(Rows from a 3D scene dataset)
□ □ □ □
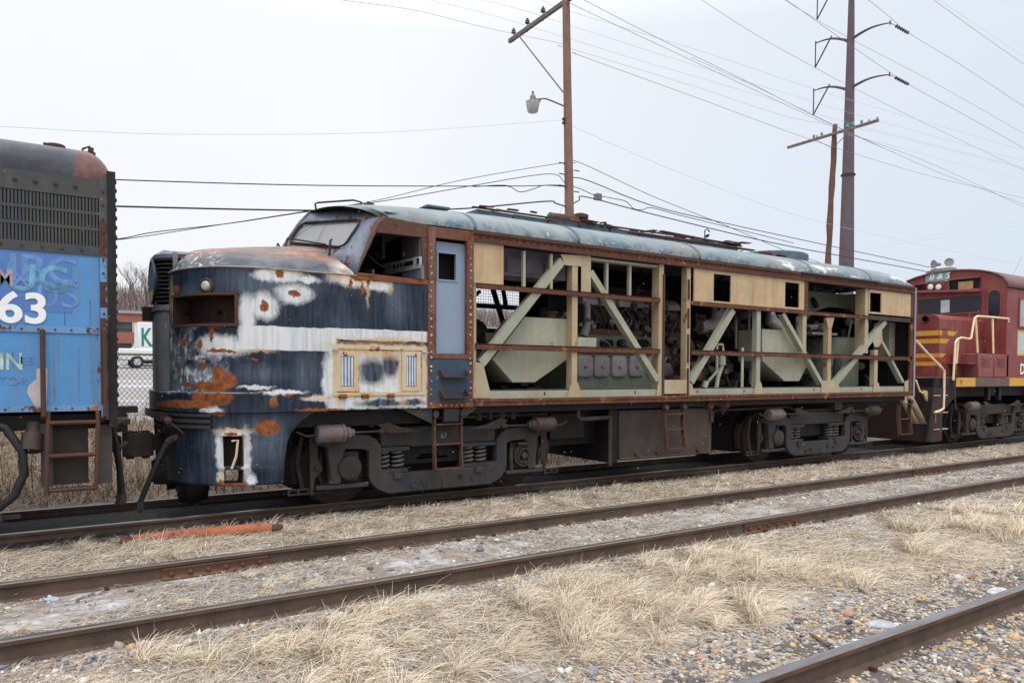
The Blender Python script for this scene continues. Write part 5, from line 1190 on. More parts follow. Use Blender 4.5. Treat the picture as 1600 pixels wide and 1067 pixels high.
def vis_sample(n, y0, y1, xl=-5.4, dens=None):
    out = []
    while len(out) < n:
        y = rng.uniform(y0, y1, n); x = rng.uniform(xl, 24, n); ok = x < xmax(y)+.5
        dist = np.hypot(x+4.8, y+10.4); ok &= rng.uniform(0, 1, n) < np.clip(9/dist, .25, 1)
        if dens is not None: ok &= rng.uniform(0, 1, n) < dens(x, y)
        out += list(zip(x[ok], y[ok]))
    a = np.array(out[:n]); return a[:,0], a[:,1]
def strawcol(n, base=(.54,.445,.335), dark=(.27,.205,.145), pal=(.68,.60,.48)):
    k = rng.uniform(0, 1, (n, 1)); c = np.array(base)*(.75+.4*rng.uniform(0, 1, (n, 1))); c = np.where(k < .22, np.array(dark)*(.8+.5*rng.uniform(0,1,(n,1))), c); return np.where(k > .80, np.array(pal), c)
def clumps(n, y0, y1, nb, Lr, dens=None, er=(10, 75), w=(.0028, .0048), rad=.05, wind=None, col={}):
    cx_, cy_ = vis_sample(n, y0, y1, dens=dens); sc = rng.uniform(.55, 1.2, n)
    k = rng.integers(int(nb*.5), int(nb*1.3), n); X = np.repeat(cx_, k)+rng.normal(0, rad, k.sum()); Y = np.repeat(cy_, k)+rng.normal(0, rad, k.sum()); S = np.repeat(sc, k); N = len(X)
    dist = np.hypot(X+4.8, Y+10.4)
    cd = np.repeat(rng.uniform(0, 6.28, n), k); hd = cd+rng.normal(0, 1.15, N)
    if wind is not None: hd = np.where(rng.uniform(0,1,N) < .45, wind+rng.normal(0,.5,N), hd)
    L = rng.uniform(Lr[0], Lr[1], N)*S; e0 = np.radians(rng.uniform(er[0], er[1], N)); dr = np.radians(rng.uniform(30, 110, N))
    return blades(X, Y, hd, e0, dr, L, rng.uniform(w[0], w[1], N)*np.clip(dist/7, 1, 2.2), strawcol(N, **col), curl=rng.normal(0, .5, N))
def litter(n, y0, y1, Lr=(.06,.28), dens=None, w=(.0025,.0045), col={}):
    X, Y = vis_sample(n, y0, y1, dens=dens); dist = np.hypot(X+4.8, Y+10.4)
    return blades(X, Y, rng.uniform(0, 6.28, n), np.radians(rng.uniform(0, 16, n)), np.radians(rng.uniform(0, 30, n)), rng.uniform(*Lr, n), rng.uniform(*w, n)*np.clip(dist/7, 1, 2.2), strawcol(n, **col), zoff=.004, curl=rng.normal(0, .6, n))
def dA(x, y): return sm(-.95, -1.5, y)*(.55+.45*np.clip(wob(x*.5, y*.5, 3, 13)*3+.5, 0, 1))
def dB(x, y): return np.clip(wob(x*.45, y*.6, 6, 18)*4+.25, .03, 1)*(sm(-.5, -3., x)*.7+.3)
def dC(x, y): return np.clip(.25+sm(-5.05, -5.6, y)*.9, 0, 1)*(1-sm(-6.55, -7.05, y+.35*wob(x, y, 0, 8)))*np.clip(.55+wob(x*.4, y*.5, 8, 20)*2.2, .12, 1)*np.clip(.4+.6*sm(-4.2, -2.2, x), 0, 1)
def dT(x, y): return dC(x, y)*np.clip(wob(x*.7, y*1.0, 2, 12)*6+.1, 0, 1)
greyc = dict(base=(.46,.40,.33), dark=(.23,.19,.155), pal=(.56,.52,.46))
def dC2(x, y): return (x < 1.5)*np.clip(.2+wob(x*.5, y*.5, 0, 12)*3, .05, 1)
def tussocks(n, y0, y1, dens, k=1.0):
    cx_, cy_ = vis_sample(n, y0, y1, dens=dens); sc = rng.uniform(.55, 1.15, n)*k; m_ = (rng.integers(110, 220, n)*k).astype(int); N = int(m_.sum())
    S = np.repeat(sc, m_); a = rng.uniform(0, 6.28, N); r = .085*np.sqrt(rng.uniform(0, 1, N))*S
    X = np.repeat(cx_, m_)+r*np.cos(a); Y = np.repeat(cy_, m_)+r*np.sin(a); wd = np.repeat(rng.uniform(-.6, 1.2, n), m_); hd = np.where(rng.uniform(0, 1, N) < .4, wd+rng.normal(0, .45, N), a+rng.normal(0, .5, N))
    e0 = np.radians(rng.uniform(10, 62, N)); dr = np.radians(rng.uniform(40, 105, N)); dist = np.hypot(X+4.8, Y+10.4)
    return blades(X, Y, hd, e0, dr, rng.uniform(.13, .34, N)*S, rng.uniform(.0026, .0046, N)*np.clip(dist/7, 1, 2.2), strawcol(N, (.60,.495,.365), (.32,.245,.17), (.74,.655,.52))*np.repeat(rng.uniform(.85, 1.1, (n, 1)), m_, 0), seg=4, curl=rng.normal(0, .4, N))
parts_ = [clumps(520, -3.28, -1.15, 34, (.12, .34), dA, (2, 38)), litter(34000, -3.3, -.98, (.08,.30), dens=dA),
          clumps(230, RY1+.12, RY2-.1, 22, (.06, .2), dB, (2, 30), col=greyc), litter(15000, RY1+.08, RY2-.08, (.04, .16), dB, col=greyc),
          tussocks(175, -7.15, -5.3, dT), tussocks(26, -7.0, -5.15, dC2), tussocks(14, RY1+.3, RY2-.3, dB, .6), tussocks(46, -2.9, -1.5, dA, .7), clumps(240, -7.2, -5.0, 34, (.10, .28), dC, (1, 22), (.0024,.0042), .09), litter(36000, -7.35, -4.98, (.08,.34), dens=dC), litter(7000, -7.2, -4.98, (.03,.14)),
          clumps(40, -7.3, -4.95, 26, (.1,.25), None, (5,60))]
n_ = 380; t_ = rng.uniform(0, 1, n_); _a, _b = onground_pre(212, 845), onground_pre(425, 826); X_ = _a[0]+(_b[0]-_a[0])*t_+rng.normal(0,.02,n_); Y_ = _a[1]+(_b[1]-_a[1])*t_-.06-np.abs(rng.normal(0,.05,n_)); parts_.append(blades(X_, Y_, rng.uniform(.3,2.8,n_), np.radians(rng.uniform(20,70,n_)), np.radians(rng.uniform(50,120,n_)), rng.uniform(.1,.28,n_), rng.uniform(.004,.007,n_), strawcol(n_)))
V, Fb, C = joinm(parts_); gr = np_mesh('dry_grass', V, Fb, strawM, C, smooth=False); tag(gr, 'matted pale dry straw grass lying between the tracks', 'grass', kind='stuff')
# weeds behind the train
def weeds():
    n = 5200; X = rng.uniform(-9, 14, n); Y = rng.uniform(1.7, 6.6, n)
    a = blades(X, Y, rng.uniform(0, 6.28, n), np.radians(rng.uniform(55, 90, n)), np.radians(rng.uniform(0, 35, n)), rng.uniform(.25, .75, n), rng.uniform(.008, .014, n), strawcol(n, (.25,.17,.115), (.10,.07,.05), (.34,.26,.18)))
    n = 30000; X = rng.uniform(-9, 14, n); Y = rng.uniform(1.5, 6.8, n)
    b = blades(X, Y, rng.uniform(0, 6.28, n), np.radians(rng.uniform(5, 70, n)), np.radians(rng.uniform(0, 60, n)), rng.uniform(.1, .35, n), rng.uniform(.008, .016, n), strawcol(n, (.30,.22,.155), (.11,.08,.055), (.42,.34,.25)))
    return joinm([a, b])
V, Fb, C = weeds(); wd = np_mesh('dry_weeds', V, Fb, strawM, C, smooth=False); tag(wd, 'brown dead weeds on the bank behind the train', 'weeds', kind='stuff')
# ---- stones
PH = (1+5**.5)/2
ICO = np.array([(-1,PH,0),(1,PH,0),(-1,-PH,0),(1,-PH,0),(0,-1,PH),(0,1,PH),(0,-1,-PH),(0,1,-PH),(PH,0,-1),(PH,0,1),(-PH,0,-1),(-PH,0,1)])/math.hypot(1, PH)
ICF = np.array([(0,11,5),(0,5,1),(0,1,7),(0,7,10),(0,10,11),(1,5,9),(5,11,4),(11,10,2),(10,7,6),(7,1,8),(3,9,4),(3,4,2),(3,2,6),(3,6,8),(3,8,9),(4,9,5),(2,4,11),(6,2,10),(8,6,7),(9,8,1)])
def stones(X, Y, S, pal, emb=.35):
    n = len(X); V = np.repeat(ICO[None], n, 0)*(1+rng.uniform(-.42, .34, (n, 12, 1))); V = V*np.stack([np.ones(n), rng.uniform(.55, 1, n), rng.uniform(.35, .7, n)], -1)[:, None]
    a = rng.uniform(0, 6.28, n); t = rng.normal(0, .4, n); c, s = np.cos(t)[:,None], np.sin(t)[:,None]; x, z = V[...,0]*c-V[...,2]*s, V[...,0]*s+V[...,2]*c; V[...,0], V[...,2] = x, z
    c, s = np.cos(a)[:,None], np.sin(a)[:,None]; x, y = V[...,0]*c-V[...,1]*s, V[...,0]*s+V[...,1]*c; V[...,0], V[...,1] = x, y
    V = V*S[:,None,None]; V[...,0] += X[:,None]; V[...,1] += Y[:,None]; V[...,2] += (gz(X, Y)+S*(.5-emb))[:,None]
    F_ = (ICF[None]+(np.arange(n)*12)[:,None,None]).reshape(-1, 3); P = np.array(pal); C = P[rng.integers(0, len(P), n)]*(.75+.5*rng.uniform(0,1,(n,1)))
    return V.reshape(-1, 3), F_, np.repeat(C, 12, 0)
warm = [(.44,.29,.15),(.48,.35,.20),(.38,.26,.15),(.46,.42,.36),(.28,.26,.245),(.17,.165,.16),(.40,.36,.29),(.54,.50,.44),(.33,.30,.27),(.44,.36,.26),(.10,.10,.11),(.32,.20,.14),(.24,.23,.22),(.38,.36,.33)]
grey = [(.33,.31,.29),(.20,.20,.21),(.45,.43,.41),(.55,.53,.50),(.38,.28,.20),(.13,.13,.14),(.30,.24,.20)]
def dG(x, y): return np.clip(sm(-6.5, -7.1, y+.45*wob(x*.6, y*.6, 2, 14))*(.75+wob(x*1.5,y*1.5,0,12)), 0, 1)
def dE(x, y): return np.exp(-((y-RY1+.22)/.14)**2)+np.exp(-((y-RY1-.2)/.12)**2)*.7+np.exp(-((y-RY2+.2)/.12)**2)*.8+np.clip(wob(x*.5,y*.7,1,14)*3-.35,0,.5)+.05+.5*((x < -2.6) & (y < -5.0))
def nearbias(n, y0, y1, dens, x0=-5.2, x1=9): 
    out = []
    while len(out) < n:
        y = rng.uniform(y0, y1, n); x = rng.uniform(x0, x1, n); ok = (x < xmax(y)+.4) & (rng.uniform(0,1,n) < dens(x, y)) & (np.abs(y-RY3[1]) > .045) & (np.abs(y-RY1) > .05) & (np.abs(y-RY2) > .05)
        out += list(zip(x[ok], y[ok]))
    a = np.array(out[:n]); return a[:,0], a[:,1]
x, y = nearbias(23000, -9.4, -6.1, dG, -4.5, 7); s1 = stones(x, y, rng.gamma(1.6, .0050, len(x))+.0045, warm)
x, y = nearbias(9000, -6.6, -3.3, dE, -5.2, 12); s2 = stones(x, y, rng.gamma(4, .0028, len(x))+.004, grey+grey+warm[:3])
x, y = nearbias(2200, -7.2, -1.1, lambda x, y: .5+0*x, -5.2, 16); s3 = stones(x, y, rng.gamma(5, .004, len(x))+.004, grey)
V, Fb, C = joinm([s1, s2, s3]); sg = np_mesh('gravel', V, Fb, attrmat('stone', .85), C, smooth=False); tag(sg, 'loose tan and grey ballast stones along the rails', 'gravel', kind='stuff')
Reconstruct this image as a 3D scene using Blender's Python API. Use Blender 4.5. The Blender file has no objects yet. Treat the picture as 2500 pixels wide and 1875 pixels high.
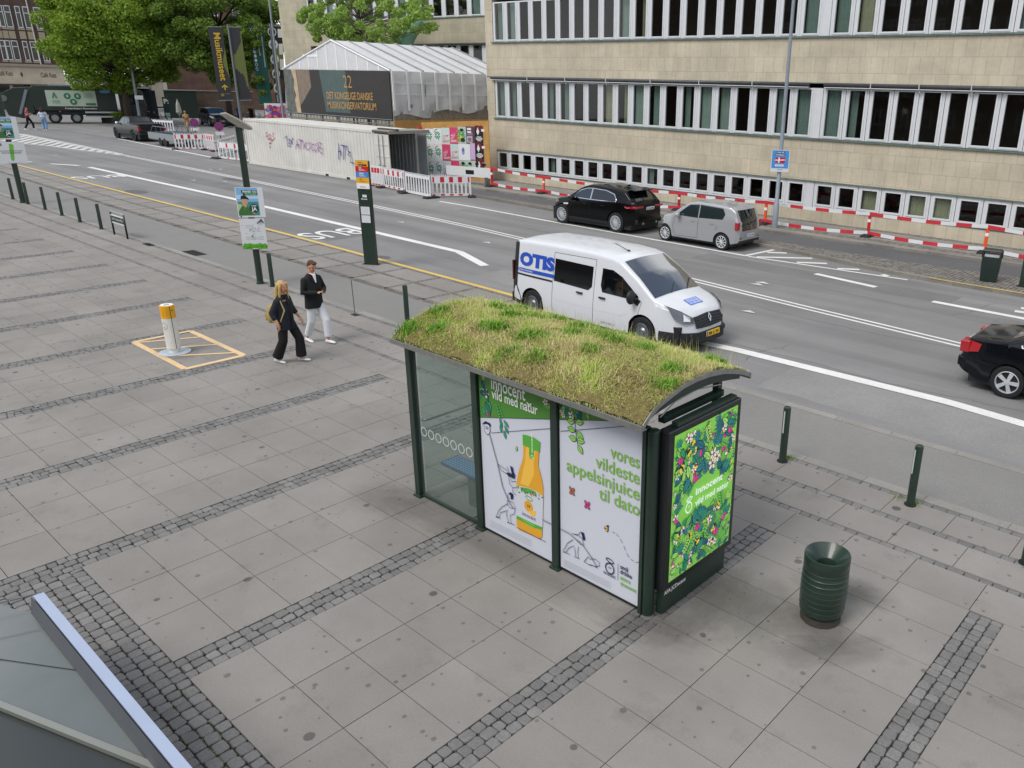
□ □ □ □
- [Brief]
Report how many lines of the records above contain the word "Python", and give only that number.

- [Answer for this exercise]
2